The U.S. Environmental Protection Agency (EPA) Region 2 presented an Environmental Quality Award to the Solid Waste Resource Renewal Group (SWRRG) at Rutgers New Jersey Agricultural Experiment Station for “launching a food waste recycling industry in New Jersey that currently has commitments from major cities to develop and implement food waste recycling programs.” Priscilla Hayes, director of SWRRG, accepted the award, presented during a ceremony at EPA Region 2 headquarters in New York City. Through the only New Jersey-wide food residuals recycling initiative, SWRRG has brought together waste generators, recyclers, and government to find optimal ways of diverting food waste away from methane production in landfills and into production of energy and soil amendments. Its work includes conducting waste audits, holding forums and training sessions and initiating food recycling programs in school districts at several academic levels.

Sacramento, California

The California Integrated Waste Management Board (CIWMB) has been investigating conversion technologies to process municipal solid waste since about 2001. Early on, an extensive conversion technologies database was established, followed by research contracts to evaluate many of the technologies in CIWMB’s database. Most recently, CIWMB issued a survey to update its conversion technologies project and vendor information. The survey was sent to 83 companies; information was received from 23, primarily smaller firms and start-ups. “The goal of the survey was to better understand which marketed conversion technologies and developers are operating commercially viable facilities,” notes the Board’s report on the survey, which can be accessed at (click on “Conversion Technologies Status Update Survey”). “CIWMB is particularly interested in facilities that have the ability to process MSW; produce electricity, biofuels, or other products; and reduce material flow to the landfill.”

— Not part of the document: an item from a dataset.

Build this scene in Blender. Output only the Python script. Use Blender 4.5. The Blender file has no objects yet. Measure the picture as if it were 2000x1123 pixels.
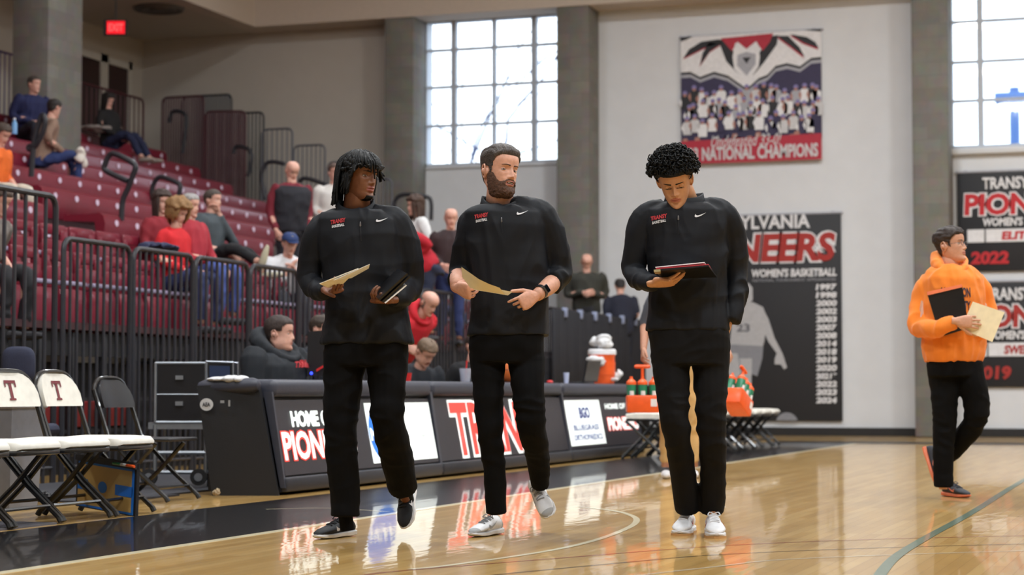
import bpy, math, random
import numpy as np
from mathutils import Vector, Matrix, noise
from mathutils.bvhtree import BVHTree
random.seed(7); RNG = np.random.default_rng(7)
S = bpy.context.scene; COL = S.collection
def lin(c):
    return tuple(((x/255)/12.92 if x/255 <= .04045 else ((x/255+.055)/1.055)**2.4) for x in c[:3])+(1,)
# ---------------- camera -----------------------------------------------------
FPX = 3889.0; H = 0.70; YAW = math.radians(19.0); PITCH = math.atan(203.5/FPX)
sn, cs = math.sin(YAW), math.cos(YAW)
F = Vector((-sn, cs, 0)); R = Vector((cs, sn, 0)); UP = Vector((0, 0, 1))
cd = bpy.data.cameras.new('camera'); cam = bpy.data.objects.new('camera', cd); COL.objects.link(cam)
cd.sensor_width = 36; cd.lens = 36*FPX/2000; cd.clip_start = .1; cd.clip_end = 500
cam.location = (0, 0, H); cam.rotation_euler = (math.pi/2+PITCH, 0, YAW)
cd.dof.use_dof = True; cd.dof.focus_distance = 9.6; cd.dof.aperture_fstop = 3.0
S.camera = cam
# ---------------- world, exposure, lamps --------------------------------------
W = bpy.data.worlds.new('world'); S.world = W; W.use_nodes = True
wn = W.node_tree.nodes; wl = W.node_tree.links; wn.clear()
wo = wn.new('ShaderNodeOutputWorld'); wb = wn.new('ShaderNodeBackground'); wr = wn.new('ShaderNodeValToRGB')
wt = wn.new('ShaderNodeTexCoord'); wx = wn.new('ShaderNodeSeparateXYZ'); wnz = wn.new('ShaderNodeTexNoise'); wmx = wn.new('ShaderNodeMixRGB')
wl.new(wt.outputs['Generated'], wx.inputs[0]); wl.new(wx.outputs['Z'], wr.inputs[0]); wnz.inputs['Scale'].default_value = 3
wl.new(wt.outputs['Generated'], wnz.inputs['Vector'])
wr.color_ramp.elements[0].position = 0.0; wr.color_ramp.elements[0].color = (.75, .88, 1, 1)
wr.color_ramp.elements[1].position = .5; wr.color_ramp.elements[1].color = (.62, .8, 1, 1)
wmx.inputs[2].default_value = (.93, .97, 1, 1); wl.new(wnz.outputs['Fac'], wmx.inputs[0]); wl.new(wr.outputs[0], wmx.inputs[1])
wl.new(wmx.outputs[0], wb.inputs[0]); wb.inputs[1].default_value = 3.2; wl.new(wb.outputs[0], wo.inputs[0])
vs = S.view_settings; vs.view_transform = 'Standard'; vs.look = 'None'; vs.gamma = 1; vs.exposure = 0.0; vs.use_curve_mapping = False
S.cycles.use_denoising = True
try: S.cycles.max_bounces = 8; S.cycles.transparent_max_bounces = 12
except Exception: pass
LAMPS = [(x, y) for x in (-11, -5, 1, 7) for y in (3, 10, 17, 24)]
LAMP_W = 345.0

# ---------------- materials -----------------------------------------------------
MATS = {}
def mat(name, rgb, rough=.6, metal=0, emit=0, var=.06, scale=20, bump=0, bscale=80, coat=0, sheen=0, spec=.5, alpha=1, sss=0):
    if name in MATS: return MATS[name]
    m = bpy.data.materials.new(name); m.use_nodes = True; nt = m.node_tree; b = nt.nodes['Principled BSDF']
    c = lin(rgb); b.inputs['Roughness'].default_value = rough; b.inputs['Metallic'].default_value = metal
    b.inputs['Specular IOR Level'].default_value = spec
    if coat: b.inputs['Coat Weight'].default_value = coat; b.inputs['Coat Roughness'].default_value = .05
    if sheen: b.inputs['Sheen Weight'].default_value = sheen
    if sss: b.inputs['Subsurface Weight'].default_value = sss; b.inputs['Subsurface Radius'].default_value = (1, .35, .2); b.inputs['Subsurface Scale'].default_value = .008
    if emit: b.inputs['Emission Color'].default_value = c; b.inputs['Emission Strength'].default_value = emit
    if alpha < 1: b.inputs['Alpha'].default_value = alpha
    tc = nt.nodes.new('ShaderNodeTexCoord')
    n = nt.nodes.new('ShaderNodeTexNoise'); n.inputs['Scale'].default_value = scale; nt.links.new(tc.outputs['Object'], n.inputs['Vector'])
    cr = nt.nodes.new('ShaderNodeValToRGB'); cr.color_ramp.elements[0].position = .3; cr.color_ramp.elements[1].position = .7
    cr.color_ramp.elements[0].color = tuple(max(0, v*(1-var)) for v in c[:3])+(1,); cr.color_ramp.elements[1].color = tuple(min(1, v*(1+var)) for v in c[:3])+(1,)
    nt.links.new(n.outputs['Fac'], cr.inputs[0]); nt.links.new(cr.outputs[0], b.inputs['Base Color'])
    if bump:
        n2 = nt.nodes.new('ShaderNodeTexNoise'); n2.inputs['Scale'].default_value = bscale; nt.links.new(tc.outputs['Object'], n2.inputs['Vector'])
        bp = nt.nodes.new('ShaderNodeBump'); bp.inputs['Strength'].default_value = bump; bp.inputs['Distance'].default_value = .01
        nt.links.new(n2.outputs['Fac'], bp.inputs['Height']); nt.links.new(bp.outputs[0], b.inputs['Normal'])
    MATS[name] = m; return m
def block_mat(name, rgb, bw, bh, axis, mortar=.9, var=.1):
    m = bpy.data.materials.new(name); m.use_nodes = True; nt = m.node_tree; b = nt.nodes['Principled BSDF']; b.inputs['Roughness'].default_value = .85
    g = nt.nodes.new('ShaderNodeNewGeometry'); sp = nt.nodes.new('ShaderNodeSeparateXYZ'); cb = nt.nodes.new('ShaderNodeCombineXYZ')
    ad = nt.nodes.new('ShaderNodeMath'); ad.operation = 'ADD'
    nt.links.new(g.outputs['Position'], sp.inputs[0])
    nt.links.new(sp.outputs['X'], ad.inputs[0]); nt.links.new(sp.outputs['Y'], ad.inputs[1])
    nt.links.new(ad.outputs[0], cb.inputs[0]); nt.links.new(sp.outputs['Z'], cb.inputs[1])
    br = nt.nodes.new('ShaderNodeTexBrick'); br.inputs['Scale'].default_value = 1; br.inputs['Brick Width'].default_value = bw; br.inputs['Row Height'].default_value = bh
    br.inputs['Mortar Size'].default_value = .006; c = lin(rgb)
    br.inputs['Color1'].default_value = tuple(v*(1-var) for v in c[:3])+(1,); br.inputs['Color2'].default_value = tuple(min(1, v*(1+var)) for v in c[:3])+(1,)
    br.inputs['Mortar'].default_value = tuple(v*mortar for v in c[:3])+(1,)
    nz = nt.nodes.new('ShaderNodeTexNoise'); nz.inputs['Scale'].default_value = 6; nt.links.new(g.outputs['Position'], nz.inputs['Vector'])
    mx = nt.nodes.new('ShaderNodeMixRGB'); mx.blend_type = 'MULTIPLY'; mx.inputs[0].default_value = .35
    nt.links.new(cb.outputs[0], br.inputs['Vector']); nt.links.new(br.outputs['Color'], mx.inputs[1]); nt.links.new(nz.outputs['Color'], mx.inputs[2])
    nt.links.new(mx.outputs[0], b.inputs['Base Color']); MATS[name] = m; return m
def floor_mat():
    m = bpy.data.materials.new('maple_floor'); m.use_nodes = True; nt = m.node_tree; b = nt.nodes['Principled BSDF']
    g = nt.nodes.new('ShaderNodeNewGeometry'); mp = nt.nodes.new('ShaderNodeMapping'); mp.inputs['Rotation'].default_value = (0, 0, math.pi/2)
    nt.links.new(g.outputs['Position'], mp.inputs[0])
    br = nt.nodes.new('ShaderNodeTexBrick'); br.inputs['Scale'].default_value = 1; br.inputs['Brick Width'].default_value = 1.1; br.inputs['Row Height'].default_value = .057
    br.inputs['Mortar Size'].default_value = .0009; br.inputs['Color1'].default_value = lin((192, 157, 98)); br.inputs['Color2'].default_value = lin((174, 136, 76)); br.inputs['Mortar'].default_value = lin((134, 96, 50))
    br.inputs['Bias'].default_value = -.1
    nt.links.new(mp.outputs[0], br.inputs['Vector'])
    nz = nt.nodes.new('ShaderNodeTexNoise'); nz.inputs['Scale'].default_value = 1.3; nz.inputs['Detail'].default_value = 3; mp2 = nt.nodes.new('ShaderNodeMapping'); mp2.inputs['Scale'].default_value = (8, 1, 1)
    nt.links.new(g.outputs['Position'], mp2.inputs[0]); nt.links.new(mp2.outputs[0], nz.inputs['Vector'])
    mx = nt.nodes.new('ShaderNodeMixRGB'); mx.blend_type = 'OVERLAY'; mx.inputs[0].default_value = .25; nt.links.new(br.outputs['Color'], mx.inputs[1]); nt.links.new(nz.outputs['Fac'], mx.inputs[2])
    nt.links.new(mx.outputs[0], b.inputs['Base Color'])
    gloss_bump(nt, b, g); b.inputs['Roughness'].default_value = .3; b.inputs['Specular IOR Level'].default_value = .08
    b.inputs['Coat Weight'].default_value = .62; b.inputs['Coat Roughness'].default_value = .035
    MATS['maple'] = m; return m
def gloss_bump(nt, b, g):
    n = nt.nodes.new('ShaderNodeTexNoise'); n.inputs['Scale'].default_value = 1; n.inputs['Detail'].default_value = 2
    mp = nt.nodes.new('ShaderNodeMapping'); mp.inputs['Scale'].default_value = (14, 3.0, 1); nt.links.new(g.outputs['Position'], mp.inputs[0]); nt.links.new(mp.outputs[0], n.inputs['Vector'])
    bp = nt.nodes.new('ShaderNodeBump'); bp.inputs['Strength'].default_value = .10; bp.inputs['Distance'].default_value = .008
    nt.links.new(n.outputs['Fac'], bp.inputs['Height']); nt.links.new(bp.outputs[0], b.inputs['Normal']); nt.links.new(bp.outputs[0], b.inputs['Coat Normal'])
def paint_mat(name, rgb):
    m = bpy.data.materials.new(name); m.use_nodes = True; nt = m.node_tree; b = nt.nodes['Principled BSDF']
    g = nt.nodes.new('ShaderNodeNewGeometry'); n = nt.nodes.new('ShaderNodeTexNoise'); n.inputs['Scale'].default_value = 9; nt.links.new(g.outputs['Position'], n.inputs['Vector'])
    mx = nt.nodes.new('ShaderNodeMixRGB'); mx.blend_type = 'MULTIPLY'; mx.inputs[0].default_value = .2; mx.inputs[1].default_value = lin(rgb); nt.links.new(n.outputs['Fac'], mx.inputs[2])
    nt.links.new(mx.outputs[0], b.inputs['Base Color']); gloss_bump(nt, b, g)
    b.inputs['Roughness'].default_value = .3; b.inputs['Specular IOR Level'].default_value = .08; b.inputs['Coat Weight'].default_value = .5; b.inputs['Coat Roughness'].default_value = .035
    MATS[name] = m; return m
def glass_mat():
    m = bpy.data.materials.new('window_glass'); m.use_nodes = True; nt = m.node_tree; nt.nodes.clear()
    o = nt.nodes.new('ShaderNodeOutputMaterial'); t = nt.nodes.new('ShaderNodeBsdfTransparent'); g = nt.nodes.new('ShaderNodeBsdfGlossy'); x = nt.nodes.new('ShaderNodeMixShader')
    t.inputs[0].default_value = (.96, .98, 1, 1); g.inputs['Roughness'].default_value = .03; x.inputs[0].default_value = .06
    nt.links.new(t.outputs[0], x.inputs[1]); nt.links.new(g.outputs[0], x.inputs[2]); nt.links.new(x.outputs[0], o.inputs[0]); MATS['glass'] = m; return m

# ---------------- projection helpers (photo pixel -> place) ----------------------
F3 = F*math.cos(PITCH)+UP*math.sin(PITCH); U3 = -F*math.sin(PITCH)+UP*math.cos(PITCH); CO = Vector((0, 0, H))
def ray(px, py): return F3*FPX+R*(px-1000)+U3*(561.5-py)
def at(px, py, d):
    v = ray(px, py); return CO+v*(d/v.dot(F))
def on_z(px, py, z=0):
    v = ray(px, py); return CO+v*((z-H)/v.z)
def on_y(px, py, Y):
    v = ray(px, py); return CO+v*(Y/v.y)
def on_x(px, py, X):
    v = ray(px, py); return CO+v*(X/v.x)
def dep(p): return (Vector(p)-CO).dot(F)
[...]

Of the 23 companies responding, 5 claim to have commercialized MSW conversion technology facilities (none in the U.S.); 15 said they have MSW-capable facilities in the large pilot, commercial demonstration, or commercialized phases. Over half of responding companies are developing thermal technologies, half of which are focusing on gasification. Companies responding that had anaerobic digestion technologies include Arrow Ecology, CCI US Corporation (BTA technology), EcoCorp, Genahol LLC and Sharp Energy.